The lines beneath this instruction, from the first through the one containing "obj('pull_chain', b, trim_m, fn)", must be transcribed exactly; no other line belongs in the output.

=== DATA ENTRIES ===

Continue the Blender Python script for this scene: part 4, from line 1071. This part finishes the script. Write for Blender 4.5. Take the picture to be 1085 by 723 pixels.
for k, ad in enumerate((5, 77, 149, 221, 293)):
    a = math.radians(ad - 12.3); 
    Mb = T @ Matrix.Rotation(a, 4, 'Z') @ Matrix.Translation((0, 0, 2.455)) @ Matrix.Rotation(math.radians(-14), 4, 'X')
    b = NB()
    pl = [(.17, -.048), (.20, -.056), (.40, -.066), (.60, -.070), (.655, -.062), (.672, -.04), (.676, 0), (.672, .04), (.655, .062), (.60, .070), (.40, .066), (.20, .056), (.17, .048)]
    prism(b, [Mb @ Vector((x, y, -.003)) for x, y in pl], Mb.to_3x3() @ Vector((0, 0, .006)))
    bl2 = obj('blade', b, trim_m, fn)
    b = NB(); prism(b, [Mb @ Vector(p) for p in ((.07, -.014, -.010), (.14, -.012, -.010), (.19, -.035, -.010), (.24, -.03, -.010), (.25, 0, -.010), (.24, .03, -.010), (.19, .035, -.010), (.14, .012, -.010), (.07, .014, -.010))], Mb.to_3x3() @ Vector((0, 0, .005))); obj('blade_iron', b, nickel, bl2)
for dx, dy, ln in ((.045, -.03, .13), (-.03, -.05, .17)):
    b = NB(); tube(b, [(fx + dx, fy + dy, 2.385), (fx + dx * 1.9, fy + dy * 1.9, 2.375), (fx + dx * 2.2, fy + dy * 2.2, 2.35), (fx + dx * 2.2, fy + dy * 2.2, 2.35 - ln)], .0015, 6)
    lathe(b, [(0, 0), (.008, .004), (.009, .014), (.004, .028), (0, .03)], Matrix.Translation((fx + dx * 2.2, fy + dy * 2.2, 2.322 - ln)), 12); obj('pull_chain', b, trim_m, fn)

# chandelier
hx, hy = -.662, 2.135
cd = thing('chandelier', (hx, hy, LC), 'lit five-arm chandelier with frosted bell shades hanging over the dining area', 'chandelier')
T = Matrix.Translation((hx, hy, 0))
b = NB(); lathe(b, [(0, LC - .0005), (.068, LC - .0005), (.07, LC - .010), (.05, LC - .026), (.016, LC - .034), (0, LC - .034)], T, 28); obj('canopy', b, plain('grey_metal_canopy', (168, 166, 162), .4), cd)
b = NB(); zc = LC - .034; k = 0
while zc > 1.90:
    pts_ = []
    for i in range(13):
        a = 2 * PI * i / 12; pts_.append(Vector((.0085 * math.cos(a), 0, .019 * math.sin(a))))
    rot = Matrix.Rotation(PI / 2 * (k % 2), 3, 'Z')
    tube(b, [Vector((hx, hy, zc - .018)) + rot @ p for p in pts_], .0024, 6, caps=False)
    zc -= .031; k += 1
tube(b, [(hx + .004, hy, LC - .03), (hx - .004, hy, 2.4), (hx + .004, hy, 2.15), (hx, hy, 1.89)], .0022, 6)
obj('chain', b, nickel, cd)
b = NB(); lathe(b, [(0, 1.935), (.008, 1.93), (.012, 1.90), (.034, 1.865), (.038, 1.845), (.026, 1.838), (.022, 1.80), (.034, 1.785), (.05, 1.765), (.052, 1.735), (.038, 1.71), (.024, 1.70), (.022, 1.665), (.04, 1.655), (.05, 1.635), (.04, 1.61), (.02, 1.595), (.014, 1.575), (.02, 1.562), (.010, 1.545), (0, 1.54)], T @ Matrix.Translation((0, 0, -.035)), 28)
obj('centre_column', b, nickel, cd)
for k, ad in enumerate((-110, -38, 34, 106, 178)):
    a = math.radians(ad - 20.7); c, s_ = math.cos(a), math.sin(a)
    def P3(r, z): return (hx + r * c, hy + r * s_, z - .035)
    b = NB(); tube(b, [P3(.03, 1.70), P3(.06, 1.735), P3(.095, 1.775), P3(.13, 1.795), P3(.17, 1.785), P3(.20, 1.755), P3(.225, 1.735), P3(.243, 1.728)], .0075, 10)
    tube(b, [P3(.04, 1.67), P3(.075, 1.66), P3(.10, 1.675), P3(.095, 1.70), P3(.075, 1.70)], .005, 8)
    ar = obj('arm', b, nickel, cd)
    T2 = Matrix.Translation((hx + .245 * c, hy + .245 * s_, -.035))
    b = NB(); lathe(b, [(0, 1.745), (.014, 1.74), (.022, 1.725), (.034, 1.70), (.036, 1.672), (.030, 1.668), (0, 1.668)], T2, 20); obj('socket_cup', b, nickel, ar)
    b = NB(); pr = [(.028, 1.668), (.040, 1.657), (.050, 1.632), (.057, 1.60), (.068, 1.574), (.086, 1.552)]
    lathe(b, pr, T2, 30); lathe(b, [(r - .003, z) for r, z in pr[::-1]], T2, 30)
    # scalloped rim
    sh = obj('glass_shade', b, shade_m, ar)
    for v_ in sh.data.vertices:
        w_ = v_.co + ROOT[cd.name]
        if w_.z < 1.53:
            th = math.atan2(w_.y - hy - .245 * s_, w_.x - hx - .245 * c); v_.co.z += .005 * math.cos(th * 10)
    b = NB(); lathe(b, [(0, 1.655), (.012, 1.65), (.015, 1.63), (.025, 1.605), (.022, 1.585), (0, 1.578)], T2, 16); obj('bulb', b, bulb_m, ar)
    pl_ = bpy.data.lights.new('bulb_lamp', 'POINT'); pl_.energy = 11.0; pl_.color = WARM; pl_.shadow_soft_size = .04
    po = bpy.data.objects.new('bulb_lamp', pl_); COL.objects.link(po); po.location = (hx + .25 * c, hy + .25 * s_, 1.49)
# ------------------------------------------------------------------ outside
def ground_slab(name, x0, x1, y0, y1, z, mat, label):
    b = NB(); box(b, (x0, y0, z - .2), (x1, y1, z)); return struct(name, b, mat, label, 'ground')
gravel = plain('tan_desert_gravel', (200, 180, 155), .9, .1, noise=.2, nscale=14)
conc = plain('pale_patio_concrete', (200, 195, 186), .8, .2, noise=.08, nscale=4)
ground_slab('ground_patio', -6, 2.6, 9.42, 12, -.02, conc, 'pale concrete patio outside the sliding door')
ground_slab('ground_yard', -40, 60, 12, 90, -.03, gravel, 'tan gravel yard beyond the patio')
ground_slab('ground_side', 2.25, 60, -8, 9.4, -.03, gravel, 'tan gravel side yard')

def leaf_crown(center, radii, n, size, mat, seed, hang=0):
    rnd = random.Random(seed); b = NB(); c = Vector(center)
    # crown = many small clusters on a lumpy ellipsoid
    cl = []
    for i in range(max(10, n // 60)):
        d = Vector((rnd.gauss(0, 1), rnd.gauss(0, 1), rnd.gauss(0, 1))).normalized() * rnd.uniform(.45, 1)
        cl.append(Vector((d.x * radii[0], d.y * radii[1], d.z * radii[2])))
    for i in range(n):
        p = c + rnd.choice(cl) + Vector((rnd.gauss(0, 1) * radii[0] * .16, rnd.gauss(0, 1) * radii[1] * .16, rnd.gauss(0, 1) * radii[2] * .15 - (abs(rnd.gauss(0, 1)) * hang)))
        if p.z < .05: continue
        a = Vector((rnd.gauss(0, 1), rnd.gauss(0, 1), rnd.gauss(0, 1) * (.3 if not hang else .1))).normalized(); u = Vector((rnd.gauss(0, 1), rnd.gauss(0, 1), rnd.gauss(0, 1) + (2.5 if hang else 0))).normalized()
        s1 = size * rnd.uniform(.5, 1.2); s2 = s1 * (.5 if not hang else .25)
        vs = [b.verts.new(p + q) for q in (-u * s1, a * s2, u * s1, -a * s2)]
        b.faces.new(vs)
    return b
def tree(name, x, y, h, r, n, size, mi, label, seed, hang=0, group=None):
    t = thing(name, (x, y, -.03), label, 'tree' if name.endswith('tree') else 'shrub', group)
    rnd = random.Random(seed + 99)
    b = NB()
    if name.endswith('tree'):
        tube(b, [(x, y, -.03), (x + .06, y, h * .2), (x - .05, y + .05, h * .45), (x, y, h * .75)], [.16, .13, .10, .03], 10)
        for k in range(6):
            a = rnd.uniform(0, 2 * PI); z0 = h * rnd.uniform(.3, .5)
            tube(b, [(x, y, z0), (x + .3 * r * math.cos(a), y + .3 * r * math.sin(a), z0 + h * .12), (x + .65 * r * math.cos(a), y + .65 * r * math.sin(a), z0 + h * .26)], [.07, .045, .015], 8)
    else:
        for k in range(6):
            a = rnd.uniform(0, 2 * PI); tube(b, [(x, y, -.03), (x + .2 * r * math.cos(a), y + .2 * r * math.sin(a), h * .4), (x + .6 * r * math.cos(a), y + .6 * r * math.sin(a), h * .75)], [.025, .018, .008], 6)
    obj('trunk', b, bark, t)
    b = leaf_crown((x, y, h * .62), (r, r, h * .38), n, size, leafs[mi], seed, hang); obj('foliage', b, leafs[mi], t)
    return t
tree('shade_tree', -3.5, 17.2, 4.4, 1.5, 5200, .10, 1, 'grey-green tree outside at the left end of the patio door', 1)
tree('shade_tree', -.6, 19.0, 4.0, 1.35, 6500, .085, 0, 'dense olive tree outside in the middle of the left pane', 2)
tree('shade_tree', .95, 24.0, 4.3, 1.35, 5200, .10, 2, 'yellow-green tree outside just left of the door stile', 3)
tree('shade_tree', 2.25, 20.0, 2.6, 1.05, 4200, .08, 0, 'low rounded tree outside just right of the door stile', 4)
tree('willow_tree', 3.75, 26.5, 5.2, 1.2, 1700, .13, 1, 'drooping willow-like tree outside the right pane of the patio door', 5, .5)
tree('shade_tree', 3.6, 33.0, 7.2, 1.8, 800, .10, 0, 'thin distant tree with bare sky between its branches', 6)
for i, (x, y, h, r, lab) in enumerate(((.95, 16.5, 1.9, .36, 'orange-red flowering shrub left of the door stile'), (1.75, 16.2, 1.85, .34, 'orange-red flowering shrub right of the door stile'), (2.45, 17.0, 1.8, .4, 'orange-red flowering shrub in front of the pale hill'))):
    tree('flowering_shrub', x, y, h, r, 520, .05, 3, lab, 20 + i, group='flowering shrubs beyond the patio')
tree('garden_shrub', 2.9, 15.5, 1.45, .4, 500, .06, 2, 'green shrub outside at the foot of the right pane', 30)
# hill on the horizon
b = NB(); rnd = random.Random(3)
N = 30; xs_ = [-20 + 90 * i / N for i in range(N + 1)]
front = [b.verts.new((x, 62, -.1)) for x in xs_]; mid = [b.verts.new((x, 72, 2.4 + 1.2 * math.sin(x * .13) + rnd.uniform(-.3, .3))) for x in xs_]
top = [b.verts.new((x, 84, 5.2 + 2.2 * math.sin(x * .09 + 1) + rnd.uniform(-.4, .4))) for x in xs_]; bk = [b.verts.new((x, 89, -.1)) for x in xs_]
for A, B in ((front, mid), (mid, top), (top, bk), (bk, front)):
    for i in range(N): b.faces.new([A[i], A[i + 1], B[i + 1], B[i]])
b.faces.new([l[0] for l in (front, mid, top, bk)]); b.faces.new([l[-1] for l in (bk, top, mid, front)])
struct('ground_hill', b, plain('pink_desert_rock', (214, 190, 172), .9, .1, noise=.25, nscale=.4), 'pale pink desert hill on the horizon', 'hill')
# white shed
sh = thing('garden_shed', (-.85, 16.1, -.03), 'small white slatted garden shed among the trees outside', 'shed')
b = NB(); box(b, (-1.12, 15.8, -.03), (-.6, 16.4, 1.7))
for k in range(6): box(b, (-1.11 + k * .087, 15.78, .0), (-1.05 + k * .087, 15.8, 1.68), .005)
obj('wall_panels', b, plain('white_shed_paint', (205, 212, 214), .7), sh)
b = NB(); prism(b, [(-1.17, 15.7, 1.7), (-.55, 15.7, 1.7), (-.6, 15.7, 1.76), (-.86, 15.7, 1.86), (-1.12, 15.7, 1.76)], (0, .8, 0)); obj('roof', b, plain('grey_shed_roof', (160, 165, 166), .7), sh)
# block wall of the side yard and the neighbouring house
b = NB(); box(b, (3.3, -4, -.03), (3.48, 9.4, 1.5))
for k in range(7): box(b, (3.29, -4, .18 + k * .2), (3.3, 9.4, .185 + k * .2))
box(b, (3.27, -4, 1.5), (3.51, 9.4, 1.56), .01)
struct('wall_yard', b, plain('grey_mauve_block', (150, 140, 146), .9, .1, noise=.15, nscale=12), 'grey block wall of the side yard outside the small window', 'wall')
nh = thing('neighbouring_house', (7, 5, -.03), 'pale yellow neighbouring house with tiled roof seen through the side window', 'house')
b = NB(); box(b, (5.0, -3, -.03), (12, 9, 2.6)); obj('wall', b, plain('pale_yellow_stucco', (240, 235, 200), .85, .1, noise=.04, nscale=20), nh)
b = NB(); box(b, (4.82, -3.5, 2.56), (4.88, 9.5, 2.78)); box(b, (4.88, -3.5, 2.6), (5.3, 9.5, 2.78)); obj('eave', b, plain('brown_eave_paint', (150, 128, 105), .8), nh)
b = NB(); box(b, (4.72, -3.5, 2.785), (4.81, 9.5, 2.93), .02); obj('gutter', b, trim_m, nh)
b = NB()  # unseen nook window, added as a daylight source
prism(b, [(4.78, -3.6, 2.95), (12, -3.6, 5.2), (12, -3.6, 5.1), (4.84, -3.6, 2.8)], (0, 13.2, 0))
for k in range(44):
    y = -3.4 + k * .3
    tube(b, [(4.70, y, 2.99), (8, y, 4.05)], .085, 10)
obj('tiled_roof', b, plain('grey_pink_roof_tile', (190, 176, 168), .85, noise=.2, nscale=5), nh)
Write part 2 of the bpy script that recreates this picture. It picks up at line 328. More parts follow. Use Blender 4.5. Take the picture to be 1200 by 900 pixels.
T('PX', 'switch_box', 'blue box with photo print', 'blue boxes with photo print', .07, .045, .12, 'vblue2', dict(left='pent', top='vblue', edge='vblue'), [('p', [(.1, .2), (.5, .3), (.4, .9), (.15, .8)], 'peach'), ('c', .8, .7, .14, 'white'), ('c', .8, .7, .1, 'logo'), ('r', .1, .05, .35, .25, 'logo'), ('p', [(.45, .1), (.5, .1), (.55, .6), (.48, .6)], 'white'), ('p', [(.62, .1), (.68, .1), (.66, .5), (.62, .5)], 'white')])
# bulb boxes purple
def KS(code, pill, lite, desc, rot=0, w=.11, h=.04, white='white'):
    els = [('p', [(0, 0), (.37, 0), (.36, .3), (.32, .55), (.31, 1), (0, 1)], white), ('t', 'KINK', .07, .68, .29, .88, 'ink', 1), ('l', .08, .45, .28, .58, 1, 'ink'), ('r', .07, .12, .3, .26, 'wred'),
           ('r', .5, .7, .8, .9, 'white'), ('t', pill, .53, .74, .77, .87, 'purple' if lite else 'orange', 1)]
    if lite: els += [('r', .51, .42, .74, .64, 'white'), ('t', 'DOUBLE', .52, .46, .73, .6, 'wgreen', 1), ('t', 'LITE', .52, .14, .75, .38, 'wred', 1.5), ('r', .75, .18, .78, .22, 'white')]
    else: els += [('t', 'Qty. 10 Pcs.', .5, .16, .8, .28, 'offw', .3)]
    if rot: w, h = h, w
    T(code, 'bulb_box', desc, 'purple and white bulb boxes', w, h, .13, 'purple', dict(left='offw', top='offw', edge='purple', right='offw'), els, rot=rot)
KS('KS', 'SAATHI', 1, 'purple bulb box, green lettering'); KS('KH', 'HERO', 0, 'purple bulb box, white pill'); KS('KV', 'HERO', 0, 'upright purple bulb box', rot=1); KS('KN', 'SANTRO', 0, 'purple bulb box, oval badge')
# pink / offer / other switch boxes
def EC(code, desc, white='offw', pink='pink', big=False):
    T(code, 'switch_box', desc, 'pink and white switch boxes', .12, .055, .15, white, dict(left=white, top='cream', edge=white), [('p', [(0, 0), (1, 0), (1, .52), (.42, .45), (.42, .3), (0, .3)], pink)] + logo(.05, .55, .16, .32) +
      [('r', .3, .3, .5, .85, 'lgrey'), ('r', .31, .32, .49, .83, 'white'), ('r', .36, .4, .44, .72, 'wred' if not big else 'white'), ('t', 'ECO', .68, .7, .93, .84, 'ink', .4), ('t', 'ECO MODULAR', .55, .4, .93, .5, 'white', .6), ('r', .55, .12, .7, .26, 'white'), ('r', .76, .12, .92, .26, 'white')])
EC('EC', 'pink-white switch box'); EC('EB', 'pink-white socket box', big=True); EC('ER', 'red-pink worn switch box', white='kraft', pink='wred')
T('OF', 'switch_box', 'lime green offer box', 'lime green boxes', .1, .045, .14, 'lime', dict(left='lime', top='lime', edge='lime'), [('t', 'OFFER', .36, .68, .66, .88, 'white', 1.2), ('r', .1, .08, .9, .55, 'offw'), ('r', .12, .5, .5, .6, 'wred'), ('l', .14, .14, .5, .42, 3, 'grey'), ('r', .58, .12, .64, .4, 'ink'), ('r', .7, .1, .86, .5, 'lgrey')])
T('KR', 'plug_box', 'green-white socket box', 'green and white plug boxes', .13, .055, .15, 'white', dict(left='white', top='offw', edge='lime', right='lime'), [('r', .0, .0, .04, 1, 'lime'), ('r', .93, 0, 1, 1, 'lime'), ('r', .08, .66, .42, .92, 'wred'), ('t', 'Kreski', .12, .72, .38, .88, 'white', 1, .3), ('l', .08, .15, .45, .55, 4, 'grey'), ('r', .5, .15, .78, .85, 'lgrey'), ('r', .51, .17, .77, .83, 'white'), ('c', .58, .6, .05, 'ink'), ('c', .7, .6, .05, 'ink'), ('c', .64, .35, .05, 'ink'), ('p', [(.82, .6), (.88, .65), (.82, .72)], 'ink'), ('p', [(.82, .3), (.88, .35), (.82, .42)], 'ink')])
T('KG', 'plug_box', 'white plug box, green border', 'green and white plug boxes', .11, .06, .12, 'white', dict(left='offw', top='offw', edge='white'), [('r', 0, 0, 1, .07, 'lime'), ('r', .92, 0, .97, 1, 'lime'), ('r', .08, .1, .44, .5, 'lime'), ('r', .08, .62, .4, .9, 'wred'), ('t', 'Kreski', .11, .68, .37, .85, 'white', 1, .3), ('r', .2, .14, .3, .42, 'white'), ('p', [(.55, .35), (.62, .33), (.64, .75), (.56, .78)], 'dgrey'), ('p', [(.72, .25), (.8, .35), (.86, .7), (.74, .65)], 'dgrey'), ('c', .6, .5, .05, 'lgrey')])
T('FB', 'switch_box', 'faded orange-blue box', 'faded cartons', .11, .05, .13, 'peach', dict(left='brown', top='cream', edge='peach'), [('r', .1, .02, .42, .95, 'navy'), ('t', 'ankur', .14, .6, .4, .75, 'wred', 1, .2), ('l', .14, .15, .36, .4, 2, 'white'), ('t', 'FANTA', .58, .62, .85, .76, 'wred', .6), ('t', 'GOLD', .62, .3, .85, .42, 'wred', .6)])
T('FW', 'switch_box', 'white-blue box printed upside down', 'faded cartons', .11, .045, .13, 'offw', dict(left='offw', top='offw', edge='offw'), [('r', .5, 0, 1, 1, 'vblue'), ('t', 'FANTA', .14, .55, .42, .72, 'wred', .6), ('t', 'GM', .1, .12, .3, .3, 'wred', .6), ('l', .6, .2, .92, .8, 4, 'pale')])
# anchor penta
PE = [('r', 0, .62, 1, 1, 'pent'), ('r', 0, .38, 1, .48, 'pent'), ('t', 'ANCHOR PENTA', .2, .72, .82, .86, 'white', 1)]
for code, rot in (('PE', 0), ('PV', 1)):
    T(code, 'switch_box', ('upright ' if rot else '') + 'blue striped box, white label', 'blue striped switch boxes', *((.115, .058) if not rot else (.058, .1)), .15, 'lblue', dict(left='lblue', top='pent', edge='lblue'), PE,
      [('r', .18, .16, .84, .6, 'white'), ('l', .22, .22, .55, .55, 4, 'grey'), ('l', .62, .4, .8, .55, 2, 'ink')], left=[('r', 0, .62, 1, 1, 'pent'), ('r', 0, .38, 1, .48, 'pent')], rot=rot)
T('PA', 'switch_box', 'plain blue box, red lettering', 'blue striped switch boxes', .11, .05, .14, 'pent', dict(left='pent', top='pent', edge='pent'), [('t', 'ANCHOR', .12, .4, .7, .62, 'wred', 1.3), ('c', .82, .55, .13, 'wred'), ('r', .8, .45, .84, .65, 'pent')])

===

SOLVED PROBLEM
Continue the Blender Python script for this scene: part 4, from line 1071. This part finishes the script. Write for Blender 4.5. Take the picture to be 1085 by 723 pixels.
for k, ad in enumerate((5, 77, 149, 221, 293)):
    a = math.radians(ad - 12.3); 
    Mb = T @ Matrix.Rotation(a, 4, 'Z') @ Matrix.Translation((0, 0, 2.455)) @ Matrix.Rotation(math.radians(-14), 4, 'X')
    b = NB()
    pl = [(.17, -.048), (.20, -.056), (.40, -.066), (.60, -.070), (.655, -.062), (.672, -.04), (.676, 0), (.672, .04), (.655, .062), (.60, .070), (.40, .066), (.20, .056), (.17, .048)]
    prism(b, [Mb @ Vector((x, y, -.003)) for x, y in pl], Mb.to_3x3() @ Vector((0, 0, .006)))
    bl2 = obj('blade', b, trim_m, fn)
    b = NB(); prism(b, [Mb @ Vector(p) for p in ((.07, -.014, -.010), (.14, -.012, -.010), (.19, -.035, -.010), (.24, -.03, -.010), (.25, 0, -.010), (.24, .03, -.010), (.19, .035, -.010), (.14, .012, -.010), (.07, .014, -.010))], Mb.to_3x3() @ Vector((0, 0, .005))); obj('blade_iron', b, nickel, bl2)
for dx, dy, ln in ((.045, -.03, .13), (-.03, -.05, .17)):
    b = NB(); tube(b, [(fx + dx, fy + dy, 2.385), (fx + dx * 1.9, fy + dy * 1.9, 2.375), (fx + dx * 2.2, fy + dy * 2.2, 2.35), (fx + dx * 2.2, fy + dy * 2.2, 2.35 - ln)], .0015, 6)
    lathe(b, [(0, 0), (.008, .004), (.009, .014), (.004, .028), (0, .03)], Matrix.Translation((fx + dx * 2.2, fy + dy * 2.2, 2.322 - ln)), 12); obj('pull_chain', b, trim_m, fn)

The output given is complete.